§ **What you need to do**: Find the lines holding the word "part" and collect them.

-- START OF Provided data --

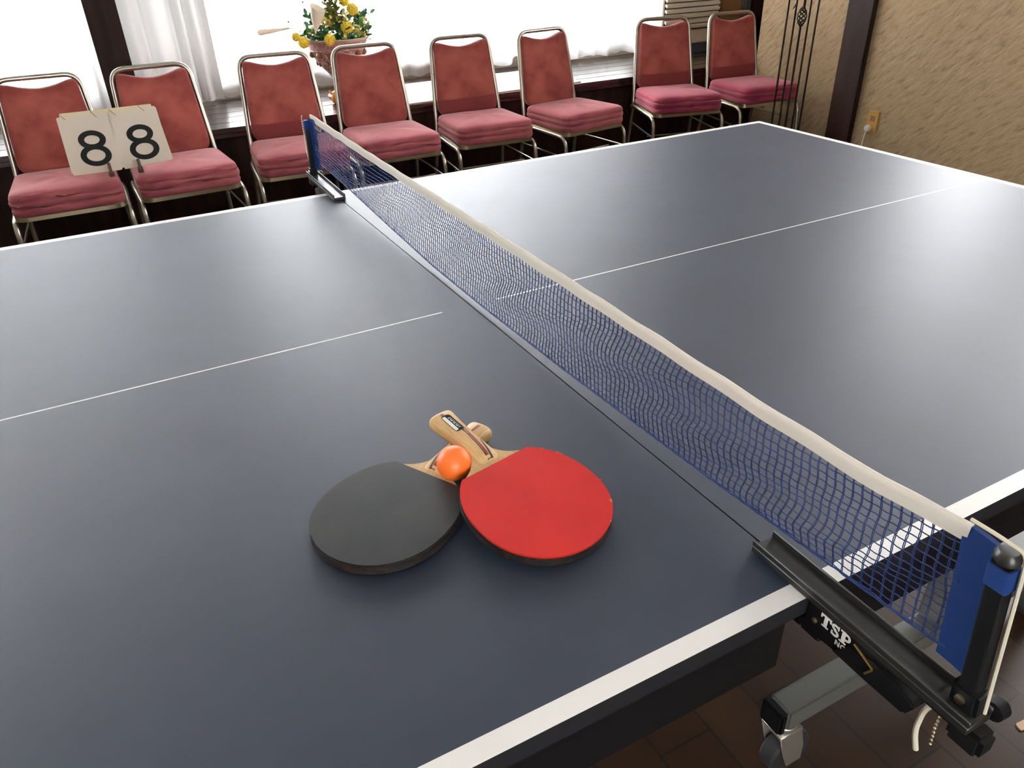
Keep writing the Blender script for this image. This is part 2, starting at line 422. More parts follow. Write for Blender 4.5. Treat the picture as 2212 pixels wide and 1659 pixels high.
# ------------------------------------------------------------------ table
tb = thing('ping_pong_table', 'dark blue ping pong table with white edge lines and black apron', 'table', (0, 0, 0))
HL, HW, EW, CW, YC = 1.37, .7625, .020, .0015, -.0175
def half(x0, x1, cx0, cx1):
    """top board; faces of the top carry white line paint or blue, so the lines are part of the surface"""
    xs = sorted({x0, x1, *( [x0 + EW] if x0 < -1 else []), *([x1 - EW] if x1 > 1 else []), cx0, cx1})
    ys = [-HW, -HW + EW, YC - CW, YC + CW, HW - EW, HW]
    mb = MB(); nx, ny = len(xs), len(ys)
    seam = lambda x, y: x + (-.0135 - .0188 * y if abs(x) < .001 else 0.)
    vs = [(seam(x, y), y, Z) for x in xs for y in ys]
    for i in range(nx - 1):
        for j in range(ny - 1):
            xm = (xs[i] + xs[i + 1]) / 2; ym = (ys[j] + ys[j + 1]) / 2
            white = abs(ym) > HW - EW or abs(xm) > HL - EW or (abs(ym - YC) < CW and cx0 < xm < cx1)
            mb.cur = 1 if white else 0
            a = i * ny + j
            mb.add([vs[a], vs[a + ny], vs[a + ny + 1], vs[a + 1]], [(0, 1, 2, 3)])
    mb.cur = 2
    zb = Z - .022
    b = [(seam(x, y), y) for x, y in ((x0, -HW), (x1, -HW), (x1, HW), (x0, HW))]
    for i in range(4):
        p, q_ = b[i], b[(i + 1) % 4]
        mb.add([(*p, zb), (*q_, zb), (*q_, Z), (*p, Z)], [(0, 1, 2, 3)])
    mb.add([(*p, zb) for p in b], [(3, 2, 1, 0)])
    return mb
for sgn in (-1, 1):
    x0, x1 = (-HL, -.0009) if sgn < 0 else (.0009, HL)
    cx = (-HL, -.065) if sgn < 0 else (.036, HL)
    cx = (max(cx[0], x0 + EW) if sgn < 0 else cx[0], cx[1] if sgn < 0 else x1 - EW)
    o = half(x0, x1, *cx).build('tabletop', [M['table'], M['white_paint'], M['board_edge']], tb, smooth=False)
    # apron frame below
    a0, a1 = sorted((sgn * .028, sgn * (HL - .012)))
    m = MB(); t = .025; zl = Z - .095
    m.box(a0, a1, -HW + .006, -HW + .006 + t, zl, Z - .0225); m.box(a0, a1, HW - .006 - t, HW - .006, zl, Z - .0225)
    m.box(a0, a0 + t, -HW + .006 + t, HW - .006 - t, zl, Z - .0225); m.box(a1 - t, a1, -HW + .006 + t, HW - .006 - t, zl, Z - .0225)
    m.build('apron', M['black_steel'], tb, bevel=.002, seg=1)
    # undercarriage: legs, foot bars on castors
    for sy in (-1, 1):
        yy = sy * .572
        fb = MB().box(*sorted((sgn * .258, sgn * 1.06)), yy - .0225, yy + .0225, .143, .190).build('foot_bar', M['grey_steel'], tb, bevel=.004)
        for xx in (.256, 1.062):
            s2 = -1 if xx < .5 else 1
            c0, c1 = sorted((sgn * xx, sgn * (xx + s2 * .016)))
            MB().box(c0, c1, yy - .0230, yy + .0230, .1425, .1905).build('end_cap', M['black_plastic'], fb, bevel=.004)
        MB().box(*sorted((sgn * .62, sgn * .67)), yy - .022, yy + .022, .190, Z - .022).build('leg', M['grey_steel'], tb, bevel=.003)
        for xx, tr_ in ((.275, .022), (1.04, -.022)):
            cxx = sgn * xx; q_ = sgn * tr_
            ca = MB().lathe([(.016, .130), (.024, .132), (.024, .143)], 20, Matrix.Translation((cxx, yy, 0)))
            ca.box(cxx - .025, cxx + .025, yy - .0225, yy + .0225, .123, .130)
            for s3 in (-1, 1):
                pr = [(cxx - .025, .126), (cxx + .025, .126), (cxx + .022 + q_ * .8, .070), (cxx + .019 + q_, .030), (cxx - .015 + q_, .030), (cxx - .022 + q_ * .6, .070)]
                ca.prism(pr, 0, .003, Matrix(((1, 0, 0, 0), (0, 0, 1, yy + s3 * .0215 - .0015), (0, 1, 0, 0), (0, 0, 0, 1))))
            cas = ca.build('castor', M['chrome'], tb, bevel=.001, seg=1)
            Tw = Matrix.Translation((cxx + q_, yy, .047)) @ Matrix.Rotation(PI / 2, 4, 'X')
            MB().lathe([(.012, -.016), (.042, -.016), (.047, -.011), (.047, .011), (.042, .016), (.012, .016)], 28, Tw).build('wheel', M['rubber_wheel'], cas)
    MB().box(*sorted((sgn * .63, sgn * .66)), -.51, .51, .38, .42).build('cross_bar', M['grey_steel'], tb, bevel=.003)

# ------------------------------------------------------------------ net
net = thing('table_tennis_net', 'blue table tennis net with white top tape clamped across the table', 'net', (0, 0, Z))
YN, YFAR = -.862, .906
def lut(t, pts):
    for (a, va), (b, vb) in zip(pts[:-1], pts[1:]):
        if t <= b:
            u = min(1., max(0., (t - a) / (b - a))); return va + (vb - va) * u
    return pts[-1][1]
def nx(y): return .010 - .028 * (y + .86) / 1.75
def ntop(y): return lut(y, [(-.87, .1535), (-.79, .1455), (-.65, .1440), (-.32, .1485), (.02, .1500), (.5, .1530), (.9, .1590)])
def nbot(y): return lut(y, [(-.87, .034), (-.72, .0265), (-.61, .0205), (-.51, .0165), (-.29, .0095), (-.05, .0060), (.16, .0072), (.38, .0180), (.72, .0370), (.9, .043)])
def npt(y, s):
    """s = 0 at the bottom hem, 1 at the tape"""
    zb, zt = nbot(y), ntop(y) - .011
    en = min(1., min(y - YN, YFAR - y) / .12)
    bul = .006 * math.sin(PI * s) * math.sin(y * 5.1 + 1.) + .0032 * math.sin(y * 31 + s * 9.) * math.sin(PI * s)
    dy = (.0035 * math.sin(s * 13. + y * 17.) + .004 * math.sin(s * 6. + y * 7.)) * math.sin(PI * s) * en - .013 * (1 - s) * max(0., 1 - (y - YN) / .10)
    dz = .0022 * math.sin(y * 41. + s * 15.) * math.sin(PI * s) * en
    return Vector((nx(y) + bul, y + dy, zb + (zt - zb) * s + dz))
mb = MB(); NC, NR = 196, 13; SEG = 30
for i in range(NC + 1):
    y = YN + (YFAR - YN) * i / NC
    for off in (-.0008, .0008):
        pts = []
        for k in range(SEG + 1):
            s = k / SEG
            tw = .35 + .65 * abs(math.sin(PI * s * NR))          # strands meet at each knot
            p = npt(y, s); pts.append(p + Vector((0, off * tw, 0)))
        mb.tube(pts, .00050, 3, cap=False)
for j in range(NR + 1):
    s = j / NR
    pts = [npt(YN + (YFAR - YN) * i / 420, s) + Vector((0, 0, .0006 * math.sin(i * 1.47))) for i in range(421)]
    mb.tube(pts,   .00070 if 0 < j else .0012, 4, cap=False)
for k in range(3):                                              # the bottom hem is several threads thick
    mb.tube([npt(YN + (YFAR - YN) * i / 300, 0) + Vector((.0009 * math.sin(i * .9 + k * 2.1), 0, .0012 * k)) for i in range(301)], .0007, 4, cap=False)
mb.build('net_mesh', M['net'], net, angle=180)
# top tape: a folded band, bulging round its cord
mb = MB(); rings = []
prof = [(-.0010, -.0140), (-.0016, -.009), (-.0024, -.004), (-.0028, .0003), (-.0018, .0026), (0, .0034), (.0018, .0026), (.0028, .0003), (.0024, -.004), (.0016, -.009), (.0010, -.0140)]
for i in range(141):
    y = YN + (YFAR - YN) * i / 140; zt = ntop(y); w = 1 + .10 * math.sin(y * 47) + .06 * math.sin(y * 113)
    rings.append([(nx(y) + px * w, y, zt + pz + .0006 * math.sin(y * 60)) for px, pz in prof])
mb.rings(rings); mb.build('top_tape', M['tape'], net)['label'] = 'white folded top tape'
# torn tape end at the far post
mb = MB()
for k in range(5):
    y = YFAR - .05 - k * .012
    mb.tube([(nx(y) - .003, y, ntop(y) - .012), (nx(y) - .005, y + .004, ntop(y) - .019), (nx(y) - .003, y + .006, ntop(y) - .024)], .0006, 4)
mb.build('frayed_thread', M['tape'], net)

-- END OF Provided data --

§ **Task solution**:
Keep writing the Blender script for this image. This is part 2, starting at line 422. More parts follow. Write for Blender 4.5. Treat the picture as 2212 pixels wide and 1659 pixels high.
    """top board; faces of the top carry white line paint or blue, so the lines are part of the surface"""